Quaisquer tentativas de se construir um estado absoluto resultaram em fracasso – foi assim no nazifascismo, no comunismo, nas ditaduras militares latinoamericanas e nos regimes islâmicos xiitas. O estado onipresente acaba por se transformar em uma Matrix, virando um vilão de Disney. As ditaduras caem de podres. A luta de Neo é a de libertar as pessoas as quais não sabem que são prisioneiras. Ele entra em Matrix e trava uma luta contra pavorosos e medonhos programas, como o perigosíssimo e letal agente Smith – espetacularmente vivido pelo sempre brilhante Hugo Weaving - e o tirano Merovíngio, um boçal francês ganancioso que mostra a obsessão do ser humano em acumular poder. O mundo virtual de Matrix é repleto de programas, e cada um tem um propósito para manter o sistema vigente.
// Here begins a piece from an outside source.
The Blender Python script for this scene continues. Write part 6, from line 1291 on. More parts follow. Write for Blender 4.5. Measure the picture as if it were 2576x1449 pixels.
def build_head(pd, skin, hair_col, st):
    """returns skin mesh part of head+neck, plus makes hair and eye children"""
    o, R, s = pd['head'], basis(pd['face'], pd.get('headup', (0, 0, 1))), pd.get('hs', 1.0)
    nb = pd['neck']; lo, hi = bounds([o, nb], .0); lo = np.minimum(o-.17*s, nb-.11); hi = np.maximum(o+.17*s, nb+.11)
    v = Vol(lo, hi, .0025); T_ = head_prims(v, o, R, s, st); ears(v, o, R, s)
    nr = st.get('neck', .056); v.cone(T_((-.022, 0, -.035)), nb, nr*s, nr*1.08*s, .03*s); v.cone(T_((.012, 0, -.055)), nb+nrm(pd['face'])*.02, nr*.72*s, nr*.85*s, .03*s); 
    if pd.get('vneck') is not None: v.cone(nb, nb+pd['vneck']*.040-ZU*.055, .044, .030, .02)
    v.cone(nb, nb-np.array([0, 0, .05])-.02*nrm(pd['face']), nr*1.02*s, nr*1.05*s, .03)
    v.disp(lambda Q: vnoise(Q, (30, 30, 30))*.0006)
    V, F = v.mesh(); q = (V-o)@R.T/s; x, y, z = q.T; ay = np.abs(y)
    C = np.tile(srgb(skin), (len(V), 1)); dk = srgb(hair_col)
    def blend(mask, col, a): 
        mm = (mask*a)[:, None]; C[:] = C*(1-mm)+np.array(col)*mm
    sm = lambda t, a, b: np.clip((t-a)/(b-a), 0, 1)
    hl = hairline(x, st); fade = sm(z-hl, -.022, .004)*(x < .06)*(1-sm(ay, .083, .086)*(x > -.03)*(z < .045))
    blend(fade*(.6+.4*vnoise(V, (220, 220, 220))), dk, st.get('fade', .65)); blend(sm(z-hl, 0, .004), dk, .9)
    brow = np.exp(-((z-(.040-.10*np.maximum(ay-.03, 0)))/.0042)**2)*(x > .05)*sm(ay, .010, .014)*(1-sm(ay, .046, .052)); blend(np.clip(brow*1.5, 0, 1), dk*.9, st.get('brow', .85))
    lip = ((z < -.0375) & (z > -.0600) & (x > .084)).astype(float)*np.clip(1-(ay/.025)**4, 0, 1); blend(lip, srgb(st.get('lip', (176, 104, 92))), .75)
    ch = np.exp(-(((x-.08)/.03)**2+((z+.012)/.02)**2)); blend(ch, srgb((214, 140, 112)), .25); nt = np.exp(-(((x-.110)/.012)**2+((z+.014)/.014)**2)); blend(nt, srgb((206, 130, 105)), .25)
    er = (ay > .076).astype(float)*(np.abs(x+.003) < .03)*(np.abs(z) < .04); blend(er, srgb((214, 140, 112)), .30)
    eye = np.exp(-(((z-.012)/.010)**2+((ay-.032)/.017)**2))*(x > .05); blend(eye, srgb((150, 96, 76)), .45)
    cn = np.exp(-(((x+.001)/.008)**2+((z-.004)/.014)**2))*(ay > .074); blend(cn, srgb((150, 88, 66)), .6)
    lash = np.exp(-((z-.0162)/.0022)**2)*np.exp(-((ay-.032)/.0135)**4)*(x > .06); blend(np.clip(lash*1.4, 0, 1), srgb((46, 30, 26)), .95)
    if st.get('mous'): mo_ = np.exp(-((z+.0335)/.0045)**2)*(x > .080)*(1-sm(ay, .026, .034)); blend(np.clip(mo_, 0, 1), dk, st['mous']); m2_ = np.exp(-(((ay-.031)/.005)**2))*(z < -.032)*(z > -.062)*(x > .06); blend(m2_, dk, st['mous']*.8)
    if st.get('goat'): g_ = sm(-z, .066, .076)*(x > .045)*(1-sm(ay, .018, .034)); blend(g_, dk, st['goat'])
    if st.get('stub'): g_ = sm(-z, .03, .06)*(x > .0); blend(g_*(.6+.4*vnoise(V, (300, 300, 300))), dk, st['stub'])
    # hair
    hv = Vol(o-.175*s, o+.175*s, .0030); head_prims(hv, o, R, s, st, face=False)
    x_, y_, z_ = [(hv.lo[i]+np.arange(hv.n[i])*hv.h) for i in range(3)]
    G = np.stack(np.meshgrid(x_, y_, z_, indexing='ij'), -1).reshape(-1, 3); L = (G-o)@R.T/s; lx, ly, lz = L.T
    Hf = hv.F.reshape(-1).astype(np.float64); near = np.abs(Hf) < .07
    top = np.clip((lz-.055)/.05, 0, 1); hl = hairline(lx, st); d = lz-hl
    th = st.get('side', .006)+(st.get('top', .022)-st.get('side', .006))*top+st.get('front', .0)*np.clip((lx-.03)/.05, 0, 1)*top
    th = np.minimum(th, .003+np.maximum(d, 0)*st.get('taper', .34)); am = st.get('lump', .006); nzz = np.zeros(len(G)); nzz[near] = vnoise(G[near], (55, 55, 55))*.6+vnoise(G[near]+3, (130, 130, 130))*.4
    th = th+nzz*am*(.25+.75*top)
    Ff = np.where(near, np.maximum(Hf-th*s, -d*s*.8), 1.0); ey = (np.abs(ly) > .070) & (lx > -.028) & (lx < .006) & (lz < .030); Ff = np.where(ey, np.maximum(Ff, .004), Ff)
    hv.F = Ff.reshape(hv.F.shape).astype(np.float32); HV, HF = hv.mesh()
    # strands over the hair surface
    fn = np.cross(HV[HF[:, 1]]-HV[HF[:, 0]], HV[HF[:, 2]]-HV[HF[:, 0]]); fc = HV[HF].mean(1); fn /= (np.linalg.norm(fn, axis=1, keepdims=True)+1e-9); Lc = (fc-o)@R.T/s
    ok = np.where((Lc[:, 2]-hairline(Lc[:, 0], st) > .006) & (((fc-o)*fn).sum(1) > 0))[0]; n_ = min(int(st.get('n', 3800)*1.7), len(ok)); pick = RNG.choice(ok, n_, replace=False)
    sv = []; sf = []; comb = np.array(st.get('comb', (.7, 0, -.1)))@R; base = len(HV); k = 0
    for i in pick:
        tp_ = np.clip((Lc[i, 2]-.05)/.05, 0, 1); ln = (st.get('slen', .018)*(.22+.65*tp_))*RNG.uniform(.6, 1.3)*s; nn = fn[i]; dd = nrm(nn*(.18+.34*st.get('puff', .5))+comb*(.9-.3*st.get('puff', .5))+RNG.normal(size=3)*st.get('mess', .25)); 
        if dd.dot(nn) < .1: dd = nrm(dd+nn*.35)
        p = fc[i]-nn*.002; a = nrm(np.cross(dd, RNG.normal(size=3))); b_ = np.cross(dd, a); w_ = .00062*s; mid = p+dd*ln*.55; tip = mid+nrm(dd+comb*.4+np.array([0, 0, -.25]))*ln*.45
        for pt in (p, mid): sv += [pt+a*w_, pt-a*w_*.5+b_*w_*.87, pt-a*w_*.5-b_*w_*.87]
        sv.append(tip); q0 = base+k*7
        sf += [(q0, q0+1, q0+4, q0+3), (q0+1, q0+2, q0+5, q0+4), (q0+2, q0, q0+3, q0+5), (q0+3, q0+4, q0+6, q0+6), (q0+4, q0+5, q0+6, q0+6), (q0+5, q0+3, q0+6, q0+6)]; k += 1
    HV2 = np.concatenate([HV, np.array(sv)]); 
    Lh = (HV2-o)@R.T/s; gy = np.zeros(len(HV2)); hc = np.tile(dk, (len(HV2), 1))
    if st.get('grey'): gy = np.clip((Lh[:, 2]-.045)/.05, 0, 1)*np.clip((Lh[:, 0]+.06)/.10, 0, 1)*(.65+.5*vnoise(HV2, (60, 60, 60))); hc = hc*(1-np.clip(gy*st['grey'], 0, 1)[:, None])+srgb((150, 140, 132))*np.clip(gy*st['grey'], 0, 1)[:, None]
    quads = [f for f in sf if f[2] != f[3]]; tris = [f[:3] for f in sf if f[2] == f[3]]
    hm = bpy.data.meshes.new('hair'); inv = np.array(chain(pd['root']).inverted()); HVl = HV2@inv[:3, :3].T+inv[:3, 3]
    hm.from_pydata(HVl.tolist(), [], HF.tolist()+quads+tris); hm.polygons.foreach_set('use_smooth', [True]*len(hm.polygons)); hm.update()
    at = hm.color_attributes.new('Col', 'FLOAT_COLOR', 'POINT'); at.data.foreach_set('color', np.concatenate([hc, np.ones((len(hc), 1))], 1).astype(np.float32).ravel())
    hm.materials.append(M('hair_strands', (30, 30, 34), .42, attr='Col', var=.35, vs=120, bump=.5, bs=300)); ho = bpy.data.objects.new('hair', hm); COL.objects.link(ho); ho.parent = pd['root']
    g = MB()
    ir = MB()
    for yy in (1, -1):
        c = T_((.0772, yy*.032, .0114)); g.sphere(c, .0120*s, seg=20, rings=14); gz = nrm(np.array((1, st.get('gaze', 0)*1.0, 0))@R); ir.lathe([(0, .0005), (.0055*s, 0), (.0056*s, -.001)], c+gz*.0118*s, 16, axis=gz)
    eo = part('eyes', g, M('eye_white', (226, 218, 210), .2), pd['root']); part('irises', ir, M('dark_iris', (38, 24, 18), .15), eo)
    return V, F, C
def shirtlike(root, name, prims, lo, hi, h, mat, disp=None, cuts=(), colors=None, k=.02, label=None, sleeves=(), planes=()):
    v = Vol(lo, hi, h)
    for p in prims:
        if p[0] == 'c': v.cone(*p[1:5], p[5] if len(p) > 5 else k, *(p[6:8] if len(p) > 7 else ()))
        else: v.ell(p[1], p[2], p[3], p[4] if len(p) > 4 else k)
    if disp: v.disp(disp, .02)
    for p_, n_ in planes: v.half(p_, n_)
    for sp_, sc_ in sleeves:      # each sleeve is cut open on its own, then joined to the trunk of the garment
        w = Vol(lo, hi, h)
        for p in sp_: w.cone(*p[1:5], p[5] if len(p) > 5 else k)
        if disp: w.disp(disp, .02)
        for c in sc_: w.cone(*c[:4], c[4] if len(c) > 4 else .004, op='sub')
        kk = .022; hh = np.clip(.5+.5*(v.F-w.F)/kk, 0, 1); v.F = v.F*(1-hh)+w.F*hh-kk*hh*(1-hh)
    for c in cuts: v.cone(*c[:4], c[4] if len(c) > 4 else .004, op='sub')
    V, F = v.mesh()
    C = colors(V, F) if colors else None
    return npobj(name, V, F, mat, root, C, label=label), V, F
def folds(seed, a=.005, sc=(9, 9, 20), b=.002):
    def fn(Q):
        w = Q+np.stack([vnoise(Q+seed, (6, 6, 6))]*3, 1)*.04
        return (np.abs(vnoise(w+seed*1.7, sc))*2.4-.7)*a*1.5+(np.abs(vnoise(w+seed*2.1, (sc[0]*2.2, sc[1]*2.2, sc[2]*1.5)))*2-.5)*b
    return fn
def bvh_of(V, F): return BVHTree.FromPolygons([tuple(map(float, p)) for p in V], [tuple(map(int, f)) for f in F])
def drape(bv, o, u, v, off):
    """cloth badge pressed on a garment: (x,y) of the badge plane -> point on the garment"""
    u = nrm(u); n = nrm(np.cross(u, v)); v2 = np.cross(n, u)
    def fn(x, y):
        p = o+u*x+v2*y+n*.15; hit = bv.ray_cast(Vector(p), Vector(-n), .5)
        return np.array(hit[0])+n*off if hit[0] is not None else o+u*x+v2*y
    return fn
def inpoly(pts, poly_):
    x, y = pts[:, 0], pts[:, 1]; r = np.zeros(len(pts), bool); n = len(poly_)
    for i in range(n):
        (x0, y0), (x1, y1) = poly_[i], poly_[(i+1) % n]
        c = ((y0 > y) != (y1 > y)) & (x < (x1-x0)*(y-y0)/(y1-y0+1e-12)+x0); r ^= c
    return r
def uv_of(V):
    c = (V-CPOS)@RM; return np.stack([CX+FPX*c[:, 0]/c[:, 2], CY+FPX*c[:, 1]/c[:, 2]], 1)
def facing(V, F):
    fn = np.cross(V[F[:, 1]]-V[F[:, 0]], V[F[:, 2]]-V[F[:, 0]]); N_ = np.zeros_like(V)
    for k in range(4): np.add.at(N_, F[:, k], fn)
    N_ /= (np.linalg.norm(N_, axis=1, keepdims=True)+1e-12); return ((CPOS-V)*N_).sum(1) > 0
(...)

Matrix é uma armadilha ideológica. O cidadão é dependente de um sistema, e não pode desenvolver sua individualidade como cidadão respeitado e amado. Desafiar um sistema demanda coragem e lucidez. A filosofia não muda o mundo; ela apenas o vê como ele realmente é.
Na ilustração desta postagem, o herói Neo luta contra o vilão Smith, mostrando a verdade versus mentira – Coreia do Sul versus Coreia do Norte. Quando os coreanos refugiados do Norte fogem para o Sul, essas pessoas têm que passar por um processo de desintoxicação mental, e percebem que a pátria-mãe que deixaram para trás era uma Laracna de “O Senhor dos Anéis” – um monstro insaciável que devora, em uma fome infinita, a carne de seus próprios filhos. Eis que as forças do Mal se revelam, em um Estado claustrofóbico, horroroso. O vilão Sauron nada mais quer do que controlar ao máximo a vida. Liberte-se! Aconselho que seja visto o clip “Free your mind” (Liberte sua mente) gravada pelo conjunto americano de rythum & blues En Vogue. Tem no Youtube. Vida à expressão de pensamento. No clip, um macaco aparece como metáfora: a opressão é desprovida de cavalheirismo. É barbárie.
A trilogia Matrix reserva grande espaço ao aspecto marcial, abundante ação com cenas de luta cuidadosamente orquestradas, um deleite para quem gosta de aventura e lutas em geral. Há um sequência extremamente competente em Reloaded, numa perseguição de carros, motos e caminhões em uma rodovia movimentada. Algo que deve ter muito bem planejado e executado com paciência e talento, com timing para a ação. Efeitos especiais de ponta, sem decepções. Trata-se de produções de alto orçamento. Sucesso digno e merecido. E com potencial para virar cult, se já não o é.
Eu disse isso antes e repito: o sucesso é um amante infiel. Keanu está até hoje tentando sobreviver à força escravizadora de Matrix, ironicamente falando. O ator bem que tenta emplacar um novo sucesso. Reservado, ele nunca se expõe muito, e dá um pito em jornalistas intrometidos e fofoqueiros. Os próprios Wachowski emplacaram um baita fracasso chamado “O Destino de Júpiter”, lembrado pelo prêmio deboche Framboesa de Ouro, que “premia” aqueles que estão passando por um momento de seca na carreira em Hollywood. Os altos e baixos são inevitáveis, porque são a liquidiscência da vida, com picos de sucesso e depressões de insucesso. Como diz Morfeu, é o mundo real. Como diz o taoísmo, o sucesso é um problema, pois o doce momento de hit traz em si o insucesso. Irônico, não? Há um ator, cujo nome não mencionarei, que hoje, entre os anos de 2015 e 2016, está em um belo momento de sucesso com um filme. Mas a conta vai chegar, pois o amante infiel não deita-se para sempre com você.
A campanha de divulgação do primeiro filme da trilogia Matrix, em 1999, lançou mão da internet, no site whatisthematrix.com, ou seja, “O que é Matrix”, numa tentativa de fazer o público, especialmente o jovem, ver o invisível - a gaiola ideológica. Na época, foi moderníssimo. E inusitado.
O gran finale da trilogia é a grande guerra dos humanos contra as máquinas, na qual, além da épica batalha de fato em Zion, Neo entra em Matrix para lutar contra a grandiosa maldade de Smith. O final é belo, com uma aurora de esperança e renovação, na promessa de que há um lugar melhor para nós todos, longe de sistemas opressores. Não há amor sem liberdade, e vice versa. É o drama humano de saber quem é, de onde veio e para onde vai. É como estar encarnado: não odeie a carne; apenas veja-a com nitidez.